**Job**
Write out the material below again, unchanged.

─── Source material ───

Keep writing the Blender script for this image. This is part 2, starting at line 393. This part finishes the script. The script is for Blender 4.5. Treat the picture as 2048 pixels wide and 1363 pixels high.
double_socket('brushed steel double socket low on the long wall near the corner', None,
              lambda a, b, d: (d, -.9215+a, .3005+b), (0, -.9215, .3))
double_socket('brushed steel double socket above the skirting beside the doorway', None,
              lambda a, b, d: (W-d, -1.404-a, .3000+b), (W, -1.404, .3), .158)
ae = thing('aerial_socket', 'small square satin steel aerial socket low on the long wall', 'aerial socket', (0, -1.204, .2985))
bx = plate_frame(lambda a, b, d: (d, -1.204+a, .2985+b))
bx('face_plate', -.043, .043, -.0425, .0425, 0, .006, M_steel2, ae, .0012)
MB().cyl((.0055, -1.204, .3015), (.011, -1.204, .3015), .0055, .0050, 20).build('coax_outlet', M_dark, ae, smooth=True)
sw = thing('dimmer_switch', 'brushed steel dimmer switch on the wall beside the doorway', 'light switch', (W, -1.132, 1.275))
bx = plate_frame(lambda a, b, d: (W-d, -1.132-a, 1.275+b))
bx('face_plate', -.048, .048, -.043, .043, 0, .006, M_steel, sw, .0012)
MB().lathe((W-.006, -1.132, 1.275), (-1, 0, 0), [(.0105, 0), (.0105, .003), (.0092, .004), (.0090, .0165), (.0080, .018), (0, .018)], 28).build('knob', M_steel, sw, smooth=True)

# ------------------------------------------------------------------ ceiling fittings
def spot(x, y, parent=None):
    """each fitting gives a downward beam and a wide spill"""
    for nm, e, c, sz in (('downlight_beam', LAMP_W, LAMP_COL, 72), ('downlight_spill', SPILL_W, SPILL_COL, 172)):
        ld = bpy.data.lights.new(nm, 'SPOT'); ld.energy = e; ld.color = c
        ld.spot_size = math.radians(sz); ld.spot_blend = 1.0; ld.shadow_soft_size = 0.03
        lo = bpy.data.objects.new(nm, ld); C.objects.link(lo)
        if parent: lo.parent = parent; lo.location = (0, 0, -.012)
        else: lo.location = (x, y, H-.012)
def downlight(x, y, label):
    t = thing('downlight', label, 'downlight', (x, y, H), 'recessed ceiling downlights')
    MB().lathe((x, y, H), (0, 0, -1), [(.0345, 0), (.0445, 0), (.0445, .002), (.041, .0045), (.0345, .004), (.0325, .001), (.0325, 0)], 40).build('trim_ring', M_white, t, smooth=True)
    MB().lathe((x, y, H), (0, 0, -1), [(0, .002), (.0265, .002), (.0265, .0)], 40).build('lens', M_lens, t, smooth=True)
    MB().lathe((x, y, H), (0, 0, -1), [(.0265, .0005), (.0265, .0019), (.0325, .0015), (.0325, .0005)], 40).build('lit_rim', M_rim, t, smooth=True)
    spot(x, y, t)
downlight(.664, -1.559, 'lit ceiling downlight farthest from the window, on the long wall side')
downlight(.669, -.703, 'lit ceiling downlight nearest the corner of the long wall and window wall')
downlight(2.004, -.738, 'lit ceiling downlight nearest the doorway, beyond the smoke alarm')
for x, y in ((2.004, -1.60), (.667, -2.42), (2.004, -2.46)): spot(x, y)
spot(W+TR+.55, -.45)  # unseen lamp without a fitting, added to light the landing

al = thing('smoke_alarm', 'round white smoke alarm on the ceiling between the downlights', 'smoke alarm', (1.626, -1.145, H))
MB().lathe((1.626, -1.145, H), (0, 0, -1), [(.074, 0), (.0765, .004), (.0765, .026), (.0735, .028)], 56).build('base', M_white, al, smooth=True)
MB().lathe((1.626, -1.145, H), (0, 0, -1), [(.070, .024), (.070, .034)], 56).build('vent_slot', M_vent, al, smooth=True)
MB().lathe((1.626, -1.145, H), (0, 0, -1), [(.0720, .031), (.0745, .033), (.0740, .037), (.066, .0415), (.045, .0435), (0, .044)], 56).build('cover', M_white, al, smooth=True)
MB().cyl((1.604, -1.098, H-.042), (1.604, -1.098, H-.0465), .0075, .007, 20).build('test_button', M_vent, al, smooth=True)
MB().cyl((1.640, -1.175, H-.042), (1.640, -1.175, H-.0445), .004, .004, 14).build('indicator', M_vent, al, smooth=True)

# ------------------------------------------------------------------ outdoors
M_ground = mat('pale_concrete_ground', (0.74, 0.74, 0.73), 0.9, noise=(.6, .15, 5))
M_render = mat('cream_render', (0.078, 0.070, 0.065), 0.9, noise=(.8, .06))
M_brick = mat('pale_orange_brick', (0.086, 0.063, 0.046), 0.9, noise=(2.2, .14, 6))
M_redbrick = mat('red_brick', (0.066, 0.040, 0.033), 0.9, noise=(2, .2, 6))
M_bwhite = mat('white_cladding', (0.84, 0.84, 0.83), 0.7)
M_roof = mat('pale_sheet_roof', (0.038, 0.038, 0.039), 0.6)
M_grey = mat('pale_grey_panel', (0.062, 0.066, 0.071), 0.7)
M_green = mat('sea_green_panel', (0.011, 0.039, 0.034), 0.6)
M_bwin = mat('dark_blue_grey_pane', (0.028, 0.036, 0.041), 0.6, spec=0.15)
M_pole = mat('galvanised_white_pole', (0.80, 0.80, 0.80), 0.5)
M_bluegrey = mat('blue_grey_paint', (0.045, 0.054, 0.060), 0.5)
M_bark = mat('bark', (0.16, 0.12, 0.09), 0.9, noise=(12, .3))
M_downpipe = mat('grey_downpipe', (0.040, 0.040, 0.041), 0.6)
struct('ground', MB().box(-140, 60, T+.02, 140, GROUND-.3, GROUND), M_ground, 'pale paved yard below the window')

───

**Correct output**
Keep writing the Blender script for this image. This is part 2, starting at line 393. This part finishes the script. The script is for Blender 4.5. Treat the picture as 2048 pixels wide and 1363 pixels high.
double_socket('brushed steel double socket low on the long wall near the corner', None,
              lambda a, b, d: (d, -.9215+a, .3005+b), (0, -.9215, .3))
double_socket('brushed steel double socket above the skirting beside the doorway', None,
              lambda a, b, d: (W-d, -1.404-a, .3000+b), (W, -1.404, .3), .158)
ae = thing('aerial_socket', 'small square satin steel aerial socket low on the long wall', 'aerial socket', (0, -1.204, .2985))
bx = plate_frame(lambda a, b, d: (d, -1.204+a, .2985+b))
bx('face_plate', -.043, .043, -.0425, .0425, 0, .006, M_steel2, ae, .0012)
MB().cyl((.0055, -1.204, .3015), (.011, -1.204, .3015), .0055, .0050, 20).build('coax_outlet', M_dark, ae, smooth=True)
sw = thing('dimmer_switch', 'brushed steel dimmer switch on the wall beside the doorway', 'light switch', (W, -1.132, 1.275))
bx = plate_frame(lambda a, b, d: (W-d, -1.132-a, 1.275+b))
bx('face_plate', -.048, .048, -.043, .043, 0, .006, M_steel, sw, .0012)
MB().lathe((W-.006, -1.132, 1.275), (-1, 0, 0), [(.0105, 0), (.0105, .003), (.0092, .004), (.0090, .0165), (.0080, .018), (0, .018)], 28).build('knob', M_steel, sw, smooth=True)

# ------------------------------------------------------------------ ceiling fittings
def spot(x, y, parent=None):
    """each fitting gives a downward beam and a wide spill"""
    for nm, e, c, sz in (('downlight_beam', LAMP_W, LAMP_COL, 72), ('downlight_spill', SPILL_W, SPILL_COL, 172)):
        ld = bpy.data.lights.new(nm, 'SPOT'); ld.energy = e; ld.color = c
        ld.spot_size = math.radians(sz); ld.spot_blend = 1.0; ld.shadow_soft_size = 0.03
        lo = bpy.data.objects.new(nm, ld); C.objects.link(lo)
        if parent: lo.parent = parent; lo.location = (0, 0, -.012)
        else: lo.location = (x, y, H-.012)
def downlight(x, y, label):
    t = thing('downlight', label, 'downlight', (x, y, H), 'recessed ceiling downlights')
    MB().lathe((x, y, H), (0, 0, -1), [(.0345, 0), (.0445, 0), (.0445, .002), (.041, .0045), (.0345, .004), (.0325, .001), (.0325, 0)], 40).build('trim_ring', M_white, t, smooth=True)
    MB().lathe((x, y, H), (0, 0, -1), [(0, .002), (.0265, .002), (.0265, .0)], 40).build('lens', M_lens, t, smooth=True)
    MB().lathe((x, y, H), (0, 0, -1), [(.0265, .0005), (.0265, .0019), (.0325, .0015), (.0325, .0005)], 40).build('lit_rim', M_rim, t, smooth=True)
    spot(x, y, t)
downlight(.664, -1.559, 'lit ceiling downlight farthest from the window, on the long wall side')
downlight(.669, -.703, 'lit ceiling downlight nearest the corner of the long wall and window wall')
downlight(2.004, -.738, 'lit ceiling downlight nearest the doorway, beyond the smoke alarm')
for x, y in ((2.004, -1.60), (.667, -2.42), (2.004, -2.46)): spot(x, y)
spot(W+TR+.55, -.45)  # unseen lamp without a fitting, added to light the landing

al = thing('smoke_alarm', 'round white smoke alarm on the ceiling between the downlights', 'smoke alarm', (1.626, -1.145, H))
MB().lathe((1.626, -1.145, H), (0, 0, -1), [(.074, 0), (.0765, .004), (.0765, .026), (.0735, .028)], 56).build('base', M_white, al, smooth=True)
MB().lathe((1.626, -1.145, H), (0, 0, -1), [(.070, .024), (.070, .034)], 56).build('vent_slot', M_vent, al, smooth=True)
MB().lathe((1.626, -1.145, H), (0, 0, -1), [(.0720, .031), (.0745, .033), (.0740, .037), (.066, .0415), (.045, .0435), (0, .044)], 56).build('cover', M_white, al, smooth=True)
MB().cyl((1.604, -1.098, H-.042), (1.604, -1.098, H-.0465), .0075, .007, 20).build('test_button', M_vent, al, smooth=True)
MB().cyl((1.640, -1.175, H-.042), (1.640, -1.175, H-.0445), .004, .004, 14).build('indicator', M_vent, al, smooth=True)

# ------------------------------------------------------------------ outdoors
M_ground = mat('pale_concrete_ground', (0.74, 0.74, 0.73), 0.9, noise=(.6, .15, 5))
M_render = mat('cream_render', (0.078, 0.070, 0.065), 0.9, noise=(.8, .06))
M_brick = mat('pale_orange_brick', (0.086, 0.063, 0.046), 0.9, noise=(2.2, .14, 6))
M_redbrick = mat('red_brick', (0.066, 0.040, 0.033), 0.9, noise=(2, .2, 6))
M_bwhite = mat('white_cladding', (0.84, 0.84, 0.83), 0.7)
M_roof = mat('pale_sheet_roof', (0.038, 0.038, 0.039), 0.6)
M_grey = mat('pale_grey_panel', (0.062, 0.066, 0.071), 0.7)
M_green = mat('sea_green_panel', (0.011, 0.039, 0.034), 0.6)
M_bwin = mat('dark_blue_grey_pane', (0.028, 0.036, 0.041), 0.6, spec=0.15)
M_pole = mat('galvanised_white_pole', (0.80, 0.80, 0.80), 0.5)
M_bluegrey = mat('blue_grey_paint', (0.045, 0.054, 0.060), 0.5)
M_bark = mat('bark', (0.16, 0.12, 0.09), 0.9, noise=(12, .3))
M_downpipe = mat('grey_downpipe', (0.040, 0.040, 0.041), 0.6)
struct('ground', MB().box(-140, 60, T+.02, 140, GROUND-.3, GROUND), M_ground, 'pale paved yard below the window')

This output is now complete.